Mardi 21 - Jeudi 24 janvier
De Nang Khiaw et de Muang Noi sur le Nam Ou, par où s’enfoncent ce qui existe et ce qui n’existe pas encore.
Samedi 18 janvier
De Pakbeng, au Laos, observer le Mékong s’engouffrer dans la lumière.
Vendredi 17 janvier
De Houay Xay, franchir davantage une frontière : depuis le haut Laos, voir le Mékong se jeter sur lui-même.
LAOS
Mercredi 15 - Jeudi 16 janvier
De Chiang Rai, apprendre à renoncer aux nuances.
Samedi 11 - Mardi 14 janvier
De Chiang Mai, la nuit paraît un autre jour.
Vendredi 10 janvier
Vers Hang Chat, rizières aux derniers instants du jour.
Jeudi 09 janvier
De Sukhothai, fenêtres ouvertes sur les temples en ruines du Wat Traphang : s’enfoncer dans les allées silencieuses où les statues veillent des ruines oubliées, le vent qui souffle entre les colonnes de pierres sa rumeur perdue.
Lundi 06 - Mercredi 08 janvier
D’Ayutthaya, fenêtres ouvertes : tout le jour, marcher entre les ruines du royaume effondré, les pierres usées par le temps, les bouddhas déchus qui observent l’horizon en souriant et puis, sous le ciel écrasant, le Chao Phraya qui s’éloigne.

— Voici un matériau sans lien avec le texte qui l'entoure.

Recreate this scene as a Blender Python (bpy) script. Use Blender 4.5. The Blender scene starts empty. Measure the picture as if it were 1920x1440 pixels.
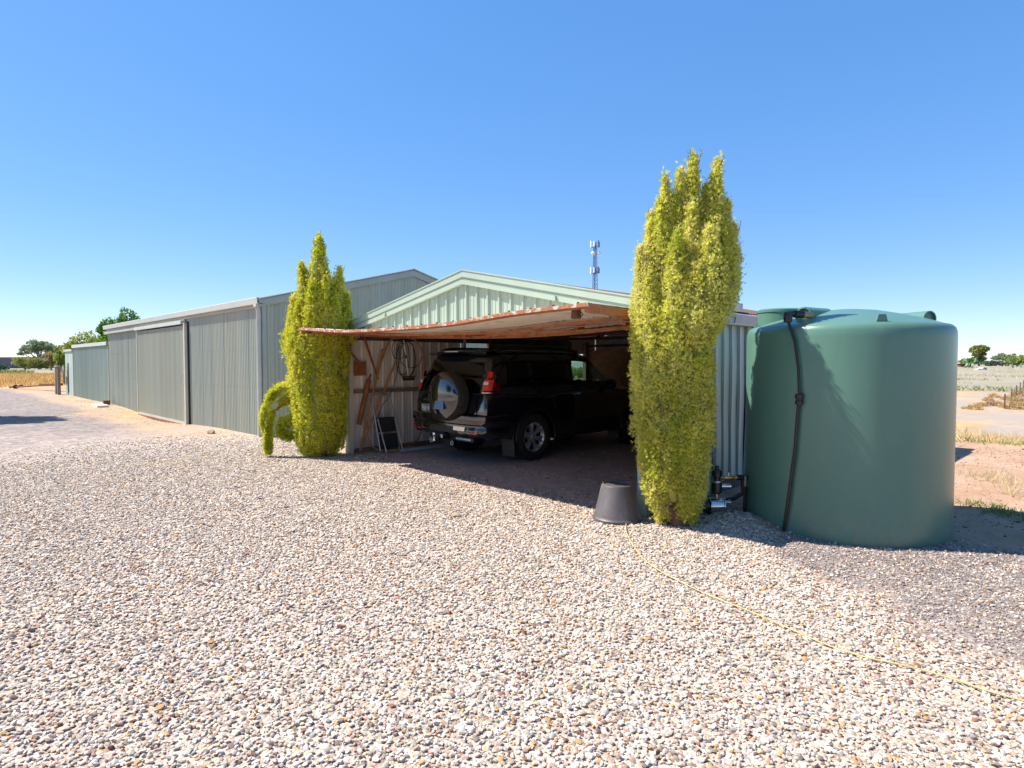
import bpy, math, random
import numpy as np
from mathutils import Vector, Matrix, Quaternion
R = math.radians
random.seed(7)
rng = np.random.default_rng(7)
scene = bpy.context.scene
COL = scene.collection

# ------------------------------------------------------------------ camera, sky, sun, exposure
CAM_H, YAW, PITCH = 1.62, 45.7, 2.1
cd = bpy.data.cameras.new('camera')
cd.sensor_width = 36.0
cd.lens = 36.0 * 1147 / 1920
cd.clip_end = 6000
cd.clip_start = 0.05
cam = bpy.data.objects.new('camera', cd)
COL.objects.link(cam)
cam.location = (0, 0, CAM_H)
cam.rotation_euler = (R(90 - PITCH), 0, R(YAW))
scene.camera = cam

SUN_EL = R(52.0)
SUN_AZ = math.atan2(-0.822, -0.570)          # azimuth from +Y towards +X
SUN_DIR = Vector((math.sin(SUN_AZ) * math.cos(SUN_EL), math.cos(SUN_AZ) * math.cos(SUN_EL), math.sin(SUN_EL)))
world = bpy.data.worlds.new('World')
scene.world = world
world.use_nodes = True
wn = world.node_tree.nodes
bg = wn['Background']
sky = wn.new('ShaderNodeTexSky')
sky.sky_type = 'NISHITA'
sky.sun_disc = False
sky.sun_elevation = SUN_EL
sky.sun_rotation = SUN_AZ
sky.altitude = 0
sky.air_density = 0.7
sky.dust_density = 0.1
sky.ozone_density = 4.5
bg.inputs[1].default_value = 0.15
sat = wn.new('ShaderNodeHueSaturation')
sat.inputs['Saturation'].default_value = 1.95
sat.inputs['Value'].default_value = 1.36
sat.inputs['Hue'].default_value = 0.511
gam = wn.new('ShaderNodeGamma')
gam.inputs['Gamma'].default_value = 0.42
world.node_tree.links.new(sky.outputs[0], gam.inputs['Color'])
world.node_tree.links.new(gam.outputs[0], sat.inputs['Color'])
world.node_tree.links.new(sat.outputs[0], bg.inputs[0])

sl = bpy.data.lights.new('sun', 'SUN')
sl.energy = 3.7
sl.angle = R(0.5)
sl.color = (1.0, 0.935, 0.85)
sun = bpy.data.objects.new('sun', sl)
COL.objects.link(sun)
sun.rotation_mode = 'QUATERNION'
sun.rotation_quaternion = SUN_DIR.to_track_quat('Z', 'Y')
sun.location = (-20, -10, 40)

vs = scene.view_settings
vs.view_transform = 'Standard'
vs.look = 'None'
vs.gamma = 1
vs.use_curve_mapping = False
vs.exposure = 1.42

# ------------------------------------------------------------------ helpers
def tag(o, label=None, cat=None, group=None, kind=None):
    if label: o['label'] = label
    if cat: o['category'] = cat
    if group: o['group'] = group
    if kind: o['kind'] = kind
    return o

def empty(name, loc, parent=None, rotz=0):
    o = bpy.data.objects.new(name, None)
    o.empty_display_size = 0.2
    COL.objects.link(o)
    o.location = loc
    o.rotation_euler = (0, 0, rotz)
    if parent: o.parent = parent
    return o

def origin(o):
    v = Vector((0, 0, 0))
    while o is not None:
        v += o.location
        o = o.parent
    return v

class MB:
    """collects polygons; build() links them as one mesh object"""
    def __init__(s): s.v = []; s.f = []
    def add(s, vs, fs):
        n = len(s.v)
        s.v += [tuple(v) for v in vs]
        s.f += [tuple(i + n for i in f) for f in fs]
        return s
    def box(s, c, d, rot=None):
        x, y, z = d[0] / 2, d[1] / 2, d[2] / 2
        vs = [Vector(p) for p in ((-x,-y,-z),(x,-y,-z),(x,y,-z),(-x,y,-z),(-x,-y,z),(x,-y,z),(x,y,z),(-x,y,z))]
        if rot is not None: vs = [rot @ v for v in vs]
        c = Vector(c)
        return s.add([v + c for v in vs], [(0,3,2,1),(4,5,6,7),(0,1,5,4),(1,2,6,5),(2,3,7,6),(3,0,4,7)])
    def bx(s, x0, x1, y0, y1, z0, z1):
        return s.box(((x0+x1)/2,(y0+y1)/2,(z0+z1)/2), (abs(x1-x0),abs(y1-y0),abs(z1-z0)))
    def beam(s, a, b, w, h, up=(0,0,1)):
        a, b = Vector(a), Vector(b)
        d = b - a
        L = d.length
        d.normalize()
        u = Vector(up)
        if abs(d.dot(u)) > .98: u = Vector((1,0,0))
        sx = d.cross(u).normalized()
        uz = sx.cross(d).normalized()
        m = Matrix((sx, d, uz)).transposed()
        return s.box((a+b)/2, (w, L, h), m)
    def tube(s, path, r, n=8, caps=True):
        P = [Vector(p) for p in path]
        k = len(P)
        rr = r if isinstance(r, (list, tuple)) else [r]*k
        t0 = (P[1]-P[0]).normalized()
        ref = Vector((0,0,1)) if abs(t0.z) < .9 else Vector((1,0,0))
        nrm = t0.cross(ref).normalized()
        vs = []
        for i in range(k):
            t = (P[min(i+1,k-1)] - P[max(i-1,0)]).normalized()
            nrm = (nrm - t*nrm.dot(t)).normalized()
            b = t.cross(nrm)
            for j in range(n):
                a = 2*math.pi*j/n
                vs.append(P[i] + (nrm*math.cos(a) + b*math.sin(a))*rr[i])
        fs = []
        for i in range(k-1):
            for j in range(n):
                j2 = (j+1) % n
                fs.append((i*n+j, i*n+j2, (i+1)*n+j2, (i+1)*n+j))
        if caps:
            fs.append(tuple(range(n-1,-1,-1)))
            fs.append(tuple((k-1)*n+j for j in range(n)))
        return s.add(vs, fs)
    def lathe(s, prof, c=(0,0,0), axis='z', n=24, caps=True):
        vs = []
        for (r, h) in prof:
            for j in range(n):
                a = 2*math.pi*j/n
                p = (r*math.cos(a), r*math.sin(a), h)
                if axis == 'x': p = (h, p[0], p[1])
                elif axis == 'y': p = (p[1], h, p[0])
                vs.append((p[0]+c[0], p[1]+c[1], p[2]+c[2]))
        fs = []
        for i in range(len(prof)-1):
            for j in range(n):
                j2 = (j+1) % n
                fs.append((i*n+j, i*n+j2, (i+1)*n+j2, (i+1)*n+j))
        if caps:
            if prof[0][0] > 1e-4: fs.append(tuple(range(n-1,-1,-1)))
            if prof[-1][0] > 1e-4: fs.append(tuple((len(prof)-1)*n+j for j in range(n)))
        return s.add(vs, fs)
    def grid(s, rows, close=False):
        """rows: list of equally long point lists"""
        m = len(rows[0])
        vs = [p for r in rows for p in r]
        fs = []
        for i in range(len(rows)-1):
            for j in range(m-1):
                fs.append((i*m+j, i*m+j+1, (i+1)*m+j+1, (i+1)*m+j))
        return s.add(vs, fs)
    def prism(s, pts, thick):
        """pts: planar polygon (3D); thick: vector"""
        n = len(pts)
        t = Vector(thick)
        vs = [Vector(p) for p in pts] + [Vector(p)+t for p in pts]
        fs = [tuple(range(n-1,-1,-1)), tuple(range(n,2*n))]
        for i in range(n):
            j = (i+1) % n
            fs.append((i, j, n+j, n+i))
        return s.add(vs, fs)
    def build(s, name, mat=None, parent=None, world=True, smooth=False, angle=40, loc=None):
        off = Vector((0,0,0))
        if parent is not None and world: off = origin(parent)
        if loc is not None: off = off + Vector(loc) if (parent is not None and world) else Vector(loc)
        me = bpy.data.meshes.new(name)
        if parent is not None and world:
            lv = Vector(loc) if loc is not None else Vector((0,0,0))
            o_par = origin(parent)
            vs = [(v[0]-o_par.x-lv.x, v[1]-o_par.y-lv.y, v[2]-o_par.z-lv.z) for v in s.v]
        else:
            lv = Vector(loc) if loc is not None else Vector((0,0,0))
            vs = s.v
        me.from_pydata(vs, [], s.f)
        if smooth:
            me.shade_smooth()
            me.set_sharp_from_angle(angle=R(angle))
        if mat: me.materials.append(mat)
        me.update()
        o = bpy.data.objects.new(name, me)
        COL.objects.link(o)
        if parent is not None: o.parent = parent
        o.location = lv
        return o

def inst(src, name, parent, loc):
    o = src.copy()
    o.name = name
    COL.objects.link(o)
    o.parent = parent
    o.location = loc
    return o

def copy_tree(o, parent=None, loc=None):
    c = o.copy()
    COL.objects.link(c)
    if parent is not None: c.parent = parent
    if loc is not None: c.location = loc
    for ch in list(o.children):
        copy_tree(ch, c)
    return c

def np_mesh(name, V, F, mat=None, parent=None, face_attr=None, smooth=False, shift=None):
    V = np.asarray(V, dtype=np.float32)
    F = np.asarray(F, dtype=np.int32)
    if parent is not None:
        off = origin(parent)
        V = V - np.array(off, dtype=np.float32)
    me = bpy.data.meshes.new(name)
    nF, k = F.shape
    me.vertices.add(len(V)); me.vertices.foreach_set('co', V.ravel())
    me.loops.add(nF*k); me.loops.foreach_set('vertex_index', F.ravel())
    me.polygons.add(nF)
    me.polygons.foreach_set('loop_start', np.arange(0, nF*k, k, dtype=np.int32))
    me.polygons.foreach_set('loop_total', np.full(nF, k, dtype=np.int32))
    me.update(calc_edges=True)
    if face_attr:
        for an, av in face_attr.items():
            at = me.attributes.new(an, 'FLOAT', 'FACE')
            at.data.foreach_set('value', np.asarray(av, dtype=np.float32))
    if smooth: me.shade_smooth()
    if mat: me.materials.append(mat)
    o = bpy.data.objects.new(name, me)
    COL.objects.link(o)
    if parent is not None: o.parent = parent
    return o

_perm = np.random.default_rng(3).random((256, 256))
def vnoise(x, y, s=1.0, ox=0.0):
    x = np.asarray(x)*s + 17.3 + ox; y = np.asarray(y)*s + 41.7 - ox
    xi = np.floor(x).astype(int); yi = np.floor(y).astype(int)
    fx = x-xi; fy = y-yi
    fx = fx*fx*(3-2*fx); fy = fy*fy*(3-2*fy)
    g = lambda a, b: _perm[a % 256, b % 256]
    return (g(xi,yi)*(1-fx)+g(xi+1,yi)*fx)*(1-fy) + (g(xi,yi+1)*(1-fx)+g(xi+1,yi+1)*fx)*fy
def fbm(x, y, s=1.0, o=4, ox=0.0):
    t = 0; a = .5; n = 0
    for i in range(o):
        t = t + a*vnoise(x, y, s*2**i, ox+i*7.7); n += a; a *= .55
    return t/n
def sstep(a, b, x):
    t = np.clip((np.asarray(x, dtype=float)-a)/(b-a), 0, 1)
    return t*t*(3-2*t)

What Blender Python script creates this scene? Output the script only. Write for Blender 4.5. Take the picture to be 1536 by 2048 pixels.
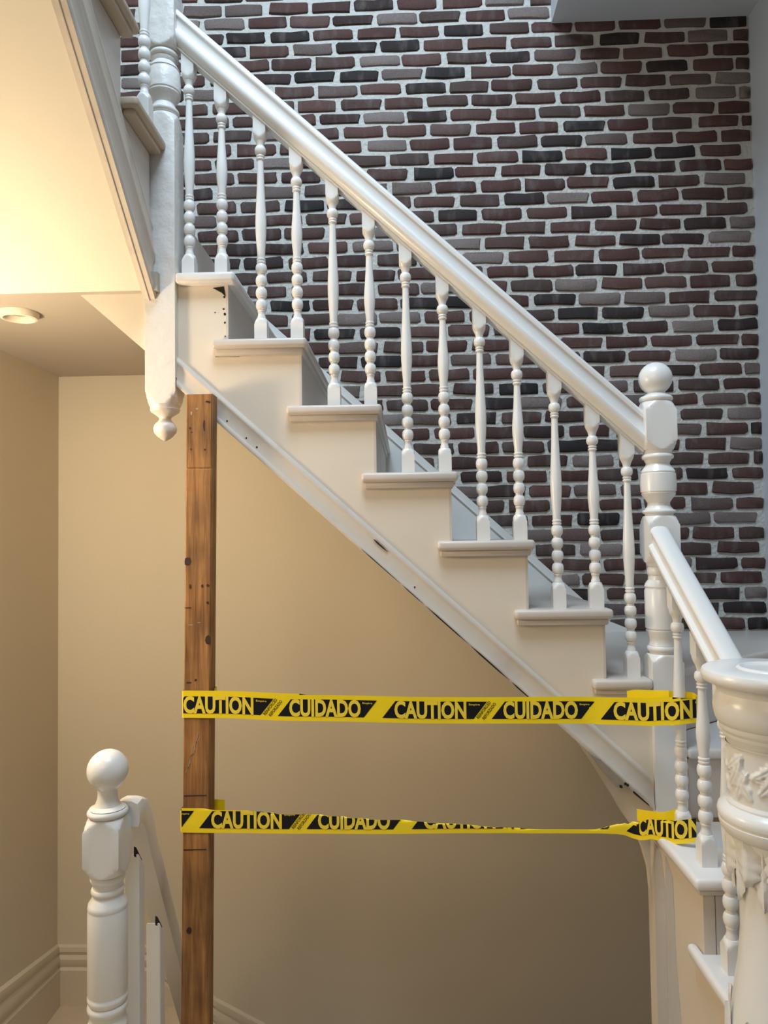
import bpy, bmesh, math, random
from mathutils import Vector, Matrix
random.seed(7)
for o in list(bpy.data.objects): bpy.data.objects.remove(o)
S = bpy.context.scene
COL = S.collection
HC = 1.53                       # eye height above the hall floor
R = math.radians

# ------------------------------------------------------------------ camera
cd = bpy.data.cameras.new('camera'); cam = bpy.data.objects.new('camera', cd); COL.objects.link(cam)
cd.sensor_fit = 'VERTICAL'; cd.sensor_height = 36.0; cd.lens = 1450.0 / 2048.0 * 36.0
cam.matrix_world = Matrix.Translation((0, 0, HC)) @ (Matrix.Rotation(R(1.78), 4, 'Z') @ Matrix.Rotation(R(92.09), 4, 'X') @ Matrix.Rotation(R(-0.8), 4, 'Z'))
cd.clip_start = 0.05
S.camera = cam
# ------------------------------------------------------------------ light
S.view_settings.view_transform = 'Standard'; S.view_settings.look = 'None'
S.view_settings.exposure = 0.08; S.view_settings.gamma = 1.0; S.view_settings.use_curve_mapping = False
W = bpy.data.worlds.new('world'); S.world = W; W.use_nodes = True
W.node_tree.nodes['Background'].inputs[0].default_value = (0.92, 0.95, 1.0, 1)
W.node_tree.nodes['Background'].inputs[1].default_value = 0.065

def area(name, loc, target, size, sizey, power, col):
    l = bpy.data.lights.new(name, 'AREA'); l.shape = 'RECTANGLE'; l.size = size; l.size_y = sizey
    l.energy = power; l.color = col
    o = bpy.data.objects.new(name, l); COL.objects.link(o); o.location = loc
    o.rotation_euler = (Vector(target) - Vector(loc)).to_track_quat('-Z', 'Y').to_euler()
    return o
def lamp(name, loc, power, col, rad):
    l = bpy.data.lights.new(name, 'POINT'); l.energy = power; l.color = col; l.shadow_soft_size = rad
    o = bpy.data.objects.new(name, l); COL.objects.link(o); o.location = loc
    return o
area('skylight', (-0.30, 0.75, 4.9), (-0.1, 1.9, 1.5), 1.4, 1.1, 120, (0.63, 0.82, 1.0))
lamp('wall_sconce_light', (-1.39, 1.66, 1.70), 33, (1.0, 0.82, 0.58), 0.08)
area('hall_ceiling_light', (-1.1, -0.7, 2.6), (0.2, 2.0, 1.1), 0.8, 0.8, 14, (1.0, 0.79, 0.55))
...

Vendredi 03 - Dimanche 05 janvier
De Bangkok, revenir se perdre dans l’odeur de ses rues où les motos sifflent et les étals frémissent, le premier soir, la chaleur humide de janvier qui colle à la peau et l’odeur des épices, des rotî, et le deuxième, les temples qui jettent leur or sous le ciel lourd, et puis, au troisième jour, l’assaut des néons sur le fleuve, la ville entière qui se noie dans les reflets du fleuve pour emporter à chaque instants les ombres d’une journée qui ne finit jamais.
Lundi 30 décembre - Jeudi 02 janvier
De Koh Chang, écouter la mer qui gronde doucement contre les rochers, le vent qui s’engouffre dans les palmiers des cocotiers avant que la nuit ne tombe sur le sable et que, le soir du nouvel an, des feux d’artifice éclatent dans l’air chaud, hurlant dans le ciel déjà chargé ses promesses, tandis que la mer continuait de rouler son désir échoué de tout recouvrir.
Samedi 28 - Dimanche 29 décembre
De Bangkok, dans le sommeil perdu entre Paris et le pays thai, commencer par s’émerveiller sans relâche, traverser le marché tentaculaire de Chatuchak où chaque détour dévoile un nouveau monde, se perdre dans les ruelles fiévreuses de Chinatown, gravir les trois cent cinquante marches du Temple Doré pour embrasser la ville-monde.